US researchers question supplementing cattle feed with seaweed as way to fight climate change


Supplementing cattle feed with seaweed may not a realistic strategy to help limit the impact of climate change, according to researchers from the Pennsylvania State University, US.

And, this is even though the practice could lead to a big reduction in methane belched by livestock.

"Asparagopsis taxiformis - a red seaweed that grows in the tropics - in short-term studies in lactating dairy cows decreased methane emission by 80% and had no effect on feed intake or milk yield, when fed at up to 0.5% of feed dry-matter intake," said Alexander Hristov, distinguished professor of dairy nutrition.

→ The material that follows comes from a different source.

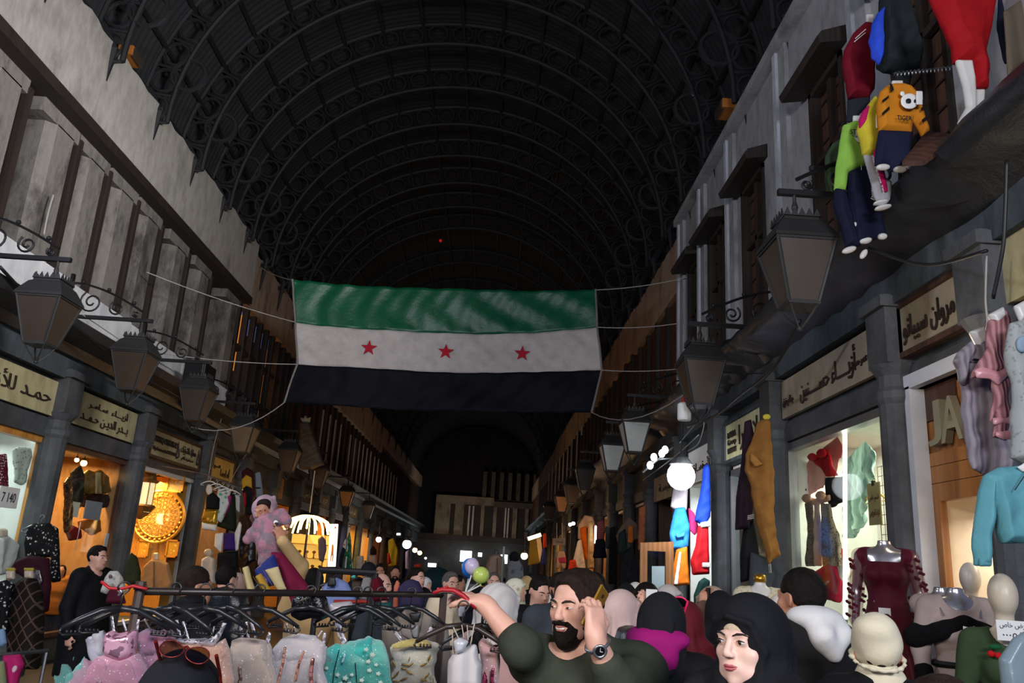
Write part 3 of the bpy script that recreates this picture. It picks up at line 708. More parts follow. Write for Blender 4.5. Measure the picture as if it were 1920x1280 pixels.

However, the scale of producing seaweed feed supplement would have to be immense in order to make it a viable option globally, Hristov added. Furthermore, harvesting enough wild seaweed for the feed of close to 1.5 billion head of cattle worldwide would not be possible.

"To be used as a feed additive on a large scale, the seaweed would have to be cultivated in aquaculture operations," Hristov said. But the harvesting of wild seaweed, he noted, would "deplete the oceans and cause an ecological problem."

Still, the capability of Asparagopsis taxiformis to mitigate enteric methane as a feed supplement demands attention, said Hannah Stefenoni, a graduate student working with Hristov on the research project.

The findings of the research were published recently online in the Proceedings of the 2019 American Dairy Science Association Meeting.

While the use of Asparagopsis taxiformis seaweed to fight climate change would be effective in the short term, the researchers are uncertain about its long term application.

"The microbes in cows' rumens can adapt to a lot of things. There is a long history of feed additives that the microbes adapt to and effectiveness disappears. Whether it is with beef or dairy cows, long-term studies are needed to see if compounds in the seaweed continue to disrupt the microbes' ability to make methane," Hristov explained.

There are also questions about the stability over time of the active ingredients - bromoforms - in the seaweed. These compounds are sensitive to heat and sunlight and may lose their methane-mitigating activity with processing and storage, Hristov warned.

In addition, cows do not seem to like the taste of seaweed. When Asparagopsis was included at 0.75% of the diet, researchers observed a drop in the feed intake by the animals.

The long-term effects of seaweed on animal health and reproduction and its effects on milk and meat quality need to be determined. A panel judging milk taste is part of ongoing research, Hristov said.

Cows burping methane and contributing to climate change has been the subject of considerable derision within the US, conceded Hristov, who is recognised as an international leader in conducting research assessing greenhouse gas emissions from animal agriculture. It is taken seriously in other countries, he explained, as the average dairy cow belches 380 pounds of the potent greenhouse gas a year.

"But methane from animal agriculture is just 5% of the total greenhouse gases produced in the United States - much, much more comes from the energy and transportation sectors," Hristov said.

"So, I think it's a fine line with the politics surrounding this subject. Do we want to look at this? I definitely think that we should, and if there is a way that we can reduce emissions without affecting profitability on the farm, we should pursue it."

And there may be a hidden benefit.

"It is pretty much a given that if enteric methane emissions are decreased, there likely will be an increase in the efficiency of animal production," said Hristov.

Seaweed used in the Penn State research was harvested from the Atlantic Ocean in the Azores and shipped frozen from Portugal. It was freeze-dried and ground by the researchers. Freeze drying and grinding four tonnes of seaweed for the research was "a huge undertaking," Hristov commented.

The research was funded by the USDA's National Institute of Food and Agriculture and the Jeremy and Hannelore Grantham Environmental Trust.